16. En cause d'appel, il n'est versé au débat aucune pièce supplémentaire et il n'est par ailleurs pas établi que le remboursement ait coïncidé avec une échéance du prêt.

Dès lors, les modalités de remboursement anticipé du prêt, réalisé le 23 mai 2019, ne répondent pas aux conditions posées par les articles 6 et 11 du contrat.

17. En conséquence, le versement du 23 mai 2019 de la somme de 310 000 euros par M. [Y] à la BPACA correspond au paiement d'une dette non échue postérieurement à la date de cessation des paiements.

18. Le tribunal a ordonné à bon droit la restitution de cette somme à la SELARL Ekip' ès qualités.

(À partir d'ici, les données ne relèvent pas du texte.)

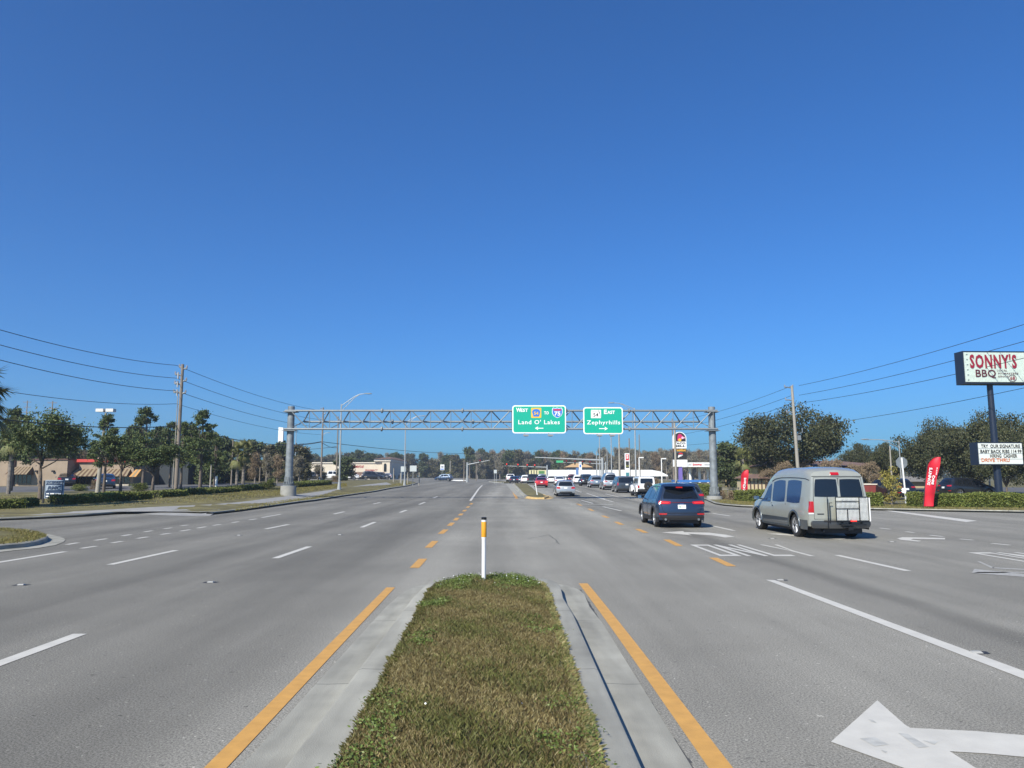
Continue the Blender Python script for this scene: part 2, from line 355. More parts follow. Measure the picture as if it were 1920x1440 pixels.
def stud(px, py, label, col=(.55, .55, .5)):
    g = G(px, py); t = thing('road_stud', label, 'road stud', g, .05, 'raised reflective markers on the asphalt')
    m = MB(); m.add([(-.06, -.05, 0), (.06, -.05, 0), (.06, .05, 0), (-.06, .05, 0), (-.045, -.02, .02), (.045, -.02, .02), (.045, .02, .02), (-.045, .02, .02)], [(0, 1, 5, 4), (1, 2, 6, 5), (2, 3, 7, 6), (3, 0, 4, 7), (4, 5, 6, 7)]); m.build('housing', mat('stud_white', (.34, .34, .32), .5), t)
    m = MB(); m.add([(-.13, -.08, .003), (.12, -.07, .003), (.15, .05, .003), (.02, .10, .003), (-.12, .06, .003)], [(0, 1, 2, 3, 4)]); m.build('tar_pad', mat('tar', (.03, .03, .03), .6), t)
for px, py, lb in ((395, 1092, 'reflective stud near the middle of the left carriageway'), (40, 1097, 'reflective stud at the left edge of the picture, mid height of the road'), (1463, 1088, 'reflective stud at the start of the solid white line'), (1830, 1224, 'reflective stud beside the solid white line near the right edge'), (1448, 1010, 'reflective stud just before the van\'s left wheels'), (1672, 1016, 'reflective stud right of the van'), (448, 1004, 'small reflective stud far out on the left carriageway'), (637, 1003, 'small reflective stud between two white dashes on the left')): stud(px, py, lb)
# ------------------------------------------------------------------ median in front of the camera
MEDX = -.34
def medpath():
    pts = [(-1.36-.011*(-17+2*i), -12+2*i) for i in range(12)]+[(-1.43, 11.3)]
    cx, cy, rx, ry = -.32, 11.6, 1.08, 1.9
    for k in range(1, 20):
        t = math.pi*(1-k/20); c, s = math.cos(t), math.sin(t)
        pts.append((cx+rx*math.copysign(abs(c)**.42, c), cy+ry*abs(s)**.45*1.0))
    pts += [(.72, 11.3)]+[(.76+.008*(5-i)*0, 10-2*i) for i in range(12)]
    return [Vector((a, b, 0)) for a, b in pts]
def sweep(path, prof, m, name, closed=False, mats=None, zf=None):
    mb = MB(); n = len(path); k = len(prof); base = []
    for i, p in enumerate(path):
        if closed: a, b = path[(i-1) % n], path[(i+1) % n]
        else: a, b = path[max(i-1, 0)], path[min(i+1, n-1)]
        d = (b-a).normalized(); nn = Vector((-d.y, d.x, 0))      # left of travel = outward
        for (o, z) in prof:
            q = p+nn*o; mb.v.append((q.x, q.y, T(q.x, q.y)+z*(zf(i/(n-1)) if zf else 1)))
    for i in range(n if closed else n-1):
        j = (i+1) % n
        for a in range(k-1): mb.f.append((i*k+a, i*k+a+1, j*k+a+1, j*k+a)); mb.m.append(mats[a] if mats else 0)
    return mb
def concmat():
    m = mat('kerb_concrete', (.305, .300, .258), .85, var=.16, vscale=1.6, bump=.3, bscale=110)
    n = m.node_tree.nodes; l = m.node_tree.links; p = n['Principled BSDF']
    tc = n.new('ShaderNodeTexCoord'); sp = n.new('ShaderNodeSeparateXYZ'); l.new(tc.outputs['Object'], sp.inputs[0])
    a = n.new('ShaderNodeMath'); a.operation = 'MODULO'; a.inputs[1].default_value = 3.05
    ad = n.new('ShaderNodeMath'); ad.operation = 'ADD'; ad.inputs[1].default_value = 300.9; l.new(sp.outputs[1], ad.inputs[0]); l.new(ad.outputs[0], a.inputs[0])
    c = n.new('ShaderNodeMath'); c.operation = 'LESS_THAN'; c.inputs[1].default_value = .014; l.new(a.outputs[0], c.inputs[0])
    mx = n.new('ShaderNodeMix'); mx.data_type = 'RGBA'; l.new(c.outputs[0], mx.inputs[0])
    src = p.inputs['Base Color'].links[0].from_socket; l.new(src, mx.inputs[6]); mx.inputs[7].default_value = (.12, .12, .11, 1); l.new(mx.outputs[2], p.inputs['Base Color'])
    nz = n.new('ShaderNodeTexNoise'); nz.inputs['Scale'].default_value = 2.2; nz.inputs['Detail'].default_value = 6
    mp = n.new('ShaderNodeMapping'); mp.inputs['Scale'].default_value = (2, .3, 1); l.new(tc.outputs['Object'], mp.inputs[0]); l.new(mp.outputs[0], nz.inputs[0])
    mr = n.new('ShaderNodeMapRange'); mr.inputs[1].default_value = .35; mr.inputs[2].default_value = .65; mr.inputs[3].default_value = .82; mr.inputs[4].default_value = 1.1; l.new(nz.outputs[0], mr.inputs[0])
    m2 = n.new('ShaderNodeMix'); m2.data_type = 'RGBA'; m2.blend_type = 'MULTIPLY'; m2.inputs[0].default_value = 1
    l.new(mx.outputs[2], m2.inputs[6]); l.new(mr.outputs[0], m2.inputs[7]); l.new(m2.outputs[2], p.inputs['Base Color'])
    return m
KERB = concmat()
mp_ = medpath()
zf = lambda t: 1-.55*max(0, 1-abs(t-.5)/.09)
struct(sweep(mp_, [(-.36, .10), (-.35, .138), (.0, .150), (.03, .138), (.05, .03), (.06, .022), (.30, .012), (.42, .014), (.425, -.02)], KERB, '', zf=zf), 'median_kerb', KERB, 35)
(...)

Sa décision sera confirmée de ce chef.

Sur les demandes accessoires

- Partie succombante, la BPACA sera condamnée aux dépens d'appel.

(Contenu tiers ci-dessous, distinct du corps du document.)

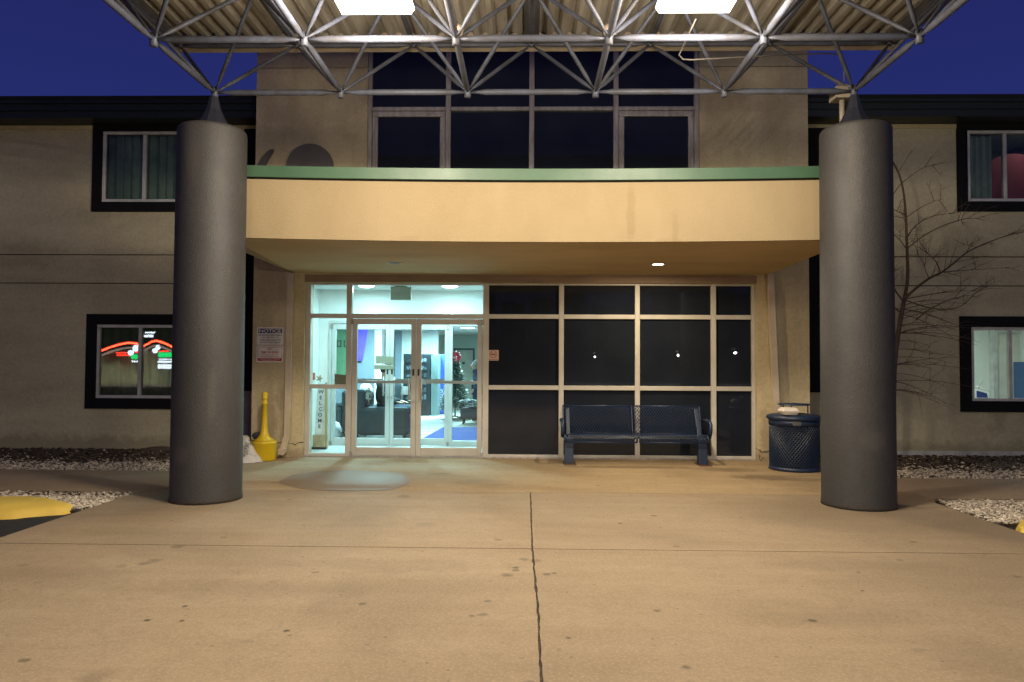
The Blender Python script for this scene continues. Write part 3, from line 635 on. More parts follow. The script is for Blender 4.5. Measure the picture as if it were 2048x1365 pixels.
MB().box(X(790, Yq), X(803, Yq), Yq, Yq + .2, .005, lz - .001).build('partition_wall', m_igrey, hotel)
MB().box(X(803.5, Yq), X(876, Yq), Yq, Yq + .2, .005, lz - .001).build('alcove_wall', m_iw, hotel)
MB().box(X(850, 14.2), X(975, 14.2), 14.2, 14.4, lz - .17, lz - .001).build('ceiling_beam', m_iw, hotel)
# back door of the lobby
bx0, bx1 = X(911, ly1), X(946, ly1); bz = Z(701, ly1)
MB().box(bx0 - .06, bx0, ly1 - .04, ly1 - .001, .005, bz + .06).box(bx1, bx1 + .06, ly1 - .04, ly1 - .001, .005, bz + .06).box(bx0, bx1, ly1 - .04, ly1 - .001, bz, bz + .06).build('lobby_door_frame', mat('door_frame_grey', (.03, .04, .045), .5), hotel)
ld = MB().box(bx0 + .002, bx1 - .002, ly1 - .03, ly1 - .002, .005, bz - .002).build('lobby_door', mat('lobby_door_paint', (.42, .40, .33), .6), hotel)
q = at(927, 727, ly1); MB().box(q.x - .05, q.x + .05, ly1 - .04, ly1 - .031, q.z - .03, q.z + .04).build('door_sign', m_black, ld)

# ================================================================== PORTE-COCHERE SPACE FRAME
XM, YM = 1.357, 1.275; XC = X(1063, YC, 188)
ZB = Z(184.5, YC); ZTP = Z(90, YC + .6); DK = Z(74, 8.36)
porte = thing('porte_cochere', 'flat corrugated steel canopy on a grey tubular space frame over the driveway', 'canopy', (XC, 1, ZB))
def bn(i, j): return V((XC + (i - 2.5) * XM, YC - j * YM, ZB))
def tn(i, j): return V((XC + (i - 3) * XM, YC + .6 - j * YM, ZTP))
NJ = 12
segs = []
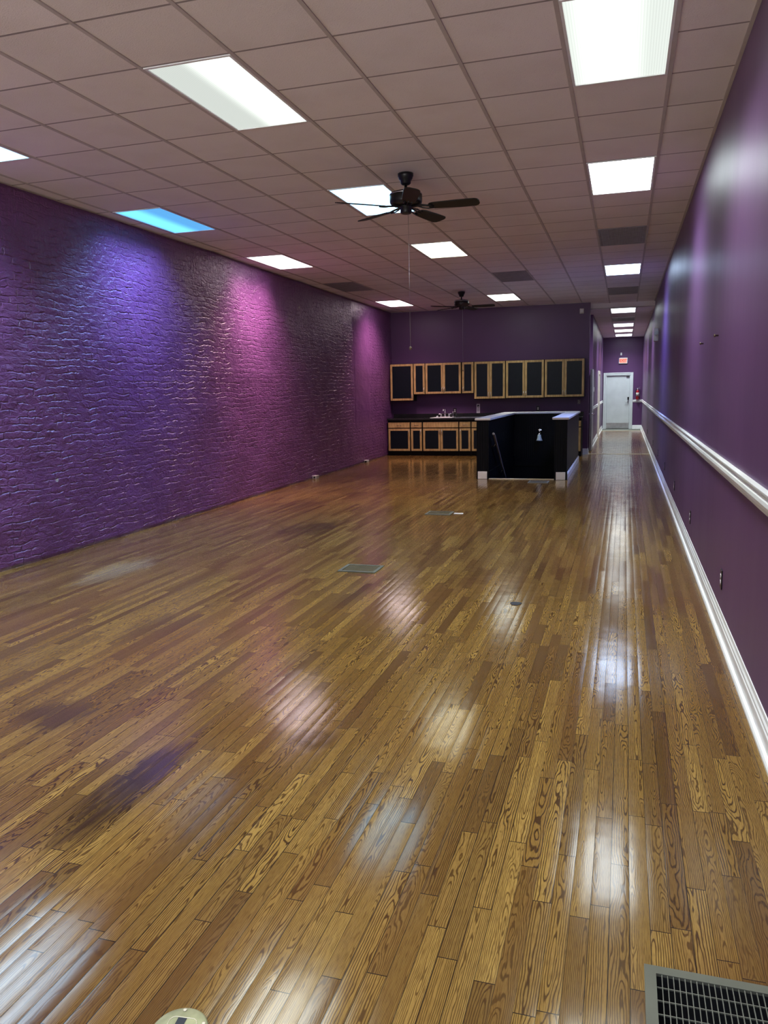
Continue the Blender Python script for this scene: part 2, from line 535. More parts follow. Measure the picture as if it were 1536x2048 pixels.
# ceiling: tiles in a T-bar grid with openings for the lamps and grilles
LAMPS = [(-9, 1), (-9, 6), (-9, 11), (-9, 21), (-5, 1), (-5, 6), (-5, 11), (-5, 21), (-1, 1), (-1, 6), (-1, 16), (-9, -4), (-5, -4), (-1, -4)]
VENTS = [(-9, 16), (-4, 16), (-1, 11), (-1, 21)]
holes = set()
for i, k in LAMPS + VENTS:
    holes.add((i, k)); holes.add((i, k + 1))
mb = MB()
YS = 15.69
for i in range(-11, 1):
    for k in range(-12, 26):
        if (i, k) in holes: continue
        x0, x1 = max(i * S, -6.3), min((i + 1) * S, .6)
        y0, y1 = k * S, min((k + 1) * S, YS)
        if x1 <= x0 or y1 <= y0: continue
        mb.box(x0, x1, y0, y1, H + .007, H + .022, 0)
for i in range(-9, 1):
    x = i * S
    mb.box(x - .012, x + .012, YF, YS, H, H + .02, 1)
for k in range(-11, 26):
    y = k * S
    for i in range(-11, 1):
        if (i, k - 1) in holes and (i, k) in holes and ((i, k - 1) in LAMPS + VENTS): continue
        mb.box(max(i * S, -6.3) + .012, min((i + 1) * S, .6) - .012, y - .008, y + .008, H + .0066, H + .02, 2)
for i, k in LAMPS + VENTS:        # lids above the openings
    mb.box(i * S, (i + 1) * S, k * S, (k + 2) * S, H + .10, H + .11, 0)
mb.box(XR - .022, XR + .01, YF, YS, H - .002, H + .02, 1)
mb.box(-6.3, -1.03, YB - .022, YB + .1, H - .002, H + .02, 1)
for y in np.arange(YF, YB, .5):
    mb.quad([(xleft(y) - .05, y, H - .001), (xleft(y) + .03, y, H - .001), (xleft(y + .5) + .03, y + .5, H - .001), (xleft(y + .5) - .05, y + .5, H - .001)], 1)
struct(mb.build('ceiling', [M['tile'], M['tbar'], M['tee']]))
# corridor: bulkhead and lower ceiling
HL = [(15.75, 16.97), (20.45, 21.67), (22.90, 24.12), (25.25, 26.47)]
HV = (18.35, 19.50)
mb = MB()
mb.box(-2.2, .6, YS, YS + .02, HH, H + .03, 0)
cuts = sorted([(a, b) for a, b in HL] + [HV])
for x0, x1 in ((-2.2, -S), (0, .6)):
    y = YS
    while y < YE:
        mb.box(x0, x1, y, min(y + S, YE + .1), HH + .005, HH + .02, 0); y += S
y = YS
for a, b in cuts + [(YE + .1, YE + .2)]:
    if a > y: mb.box(-S, 0, y, a, HH + .005, HH + .02, 0)
    y = b
for a, b in cuts:
    mb.box(-S, 0, a, b, HH + .1, HH + .11, 0)
for x in (-S, 0):
    mb.box(x - .012, x + .012, YS, YE, HH, HH + .02, 1)
y = YS
while y < YE:
    for x0, x1 in ((-1.2, -S - .012), (.012, .5)):
        mb.box(x0, x1, y - .008, y + .008, HH + .0046, HH + .02, 1)
    y += 2 * S
struct(mb.build('ceiling_corridor', [M['tile'], M['tbar']]))

# brick wall: real undulation, bricks in the material
ys = np.arange(YF, YB + .11, .06); zs = np.linspace(-.02, H + .02, 60)
vv, ff = [], []
for y in ys:
    for z in zs:
        d = .022 * mnoise.noise(Vector((y * .9, z * 1.1, 3.0))) + .010 * mnoise.noise(Vector((y * 3.3, z * 4.0, 8.0)))
        if 12.22 < y < 13.34 and z > .8: d = .012
        vv.append((xleft(y) + d, y, z))
nz = len(zs)
for a in range(len(ys) - 1):
    for b in range(nz - 1):
        ff.append((a * nz + b, (a + 1) * nz + b, (a + 1) * nz + b + 1, a * nz + b + 1))
me = bpy.data.meshes.new('wall_left'); me.from_pydata(vv, [], ff)
me.polygons.foreach_set('use_smooth', [True] * len(ff)); me.materials.append(M['brick'])
o = bpy.data.objects.new('wall_left', me); col.objects.link(o); struct(o)
sd = o.modifiers.new('thick', 'SOLIDIFY'); sd.thickness = .15; sd.offset = -1

struct(MB().box(XR, XR + .15, YF, YE + .2, -.02, H + .05).build('wall_right', M['paint']))
struct(MB().box(-6.2, -1.03, YB, YB + .12, -.02, H + .05).build('wall_back', M['paint']))
mb = MB(); d0, d1 = 21.72, 22.78
mb.box(-1.15, -1.03, 17.15, d0, -.02, HH + .03); mb.box(-1.15, -1.03, d1, YE + .1, -.02, HH + .03)
mb.box(-1.15, -1.03, d0, d1, 2.0, HH + .03)
struct(mb.build('wall_corridor_left', M['paint']))
mb = MB(); ex0, ex1, ez = -.894, -.033, 1.992
mb.box(-1.2, ex0, YE, YE + .14, -.02, HH + .05); mb.box(ex1, .5, YE, YE + .14, -.02, HH + .05); mb.box(ex0, ex1, YE, YE + .14, ez, HH + .05); mb.box(-1.2, .5, YE + .14, YE + .2, -.02, HH + .05)  # last box: unseen backing added behind the door to stop light leaking in
struct(mb.build('wall_end', M['paint']))
mb = MB(); mb.box(-2.2, -2.1, YB + .12, 17.3, -.02, H); mb.box(-2.2, -1.15, 17.15, 17.27, -.02, HH + .03)
struct(mb.build('wall_side_passage', M['paint']))
mb = MB()   # unseen shop front, two wide openings added for fill light: piers, sill, head
mb.box(-6.2, -5.2, YF - .1, YF, 0, H + .05); mb.box(-2.9, -2.5, YF - .1, YF, 0, H + .05); mb.box(0.1, .6, YF - .1, YF, 0, H + .05)
mb.box(-5.2, .1, YF - .1, YF, 0, .45); mb.box(-5.2, .1, YF - .1, YF, 2.95, H + .05)
struct(mb.build('wall_front', M['paint']))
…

Il n'y a pas lieu d'inclure dans les dépens l'émolument prévu à l'article A 444-32 du code de commerce et mis à la charge du créancier en application de l'article R 444-55 du code de commerce.

La BPACA sera également condamnée à verser la somme de 3 000 euros au titre des frais irrépétibles d'appel.

PAR CES MOTIFS

La cour, statuant publiquement, par arrêt contradictoire rendu en dernier ressort,

Infirme le jugement rendu par le tribunal de commerce de Bordeaux le 8 août 2023 en ce qu'il a autorisé la BPACA à déclarer sa créance au passif de la procédure collective de M. [Y] pour la somme de 360 400,56 euros,

Statuant à nouveau de ce seul chef,

Dit que le tribunal ne disposait pas du pouvoir juridictionnel pour autoriser, au lieu et place du juge-commissaire, la BPACA à déclarer sa créance au passif de la procédure collective de M. [Y] pour la somme de 360 400,56 euros,

Confirme le jugement pour le surplus de ses dispositions.

Y ajoutant,

Condamne la BPACA aux dépens d'appel, étant précisé que ceux-ci n'incluront pas l'émolument prévu par l'article A 444-32 du code de commerce

Condamne la BPACA à verser à la SELARL Ekip' en sa qualité de liquidateur de M. [Y], la somme de 3 000 euros au titre des frais irrépétibles d'appel.

Le présent arrêt a été signé par Monsieur Jean-Pierre FRANCO, président, et par Monsieur Hervé GOUDOT, greffier, auquel la minute de la décision a été remise par le magistrat signataire.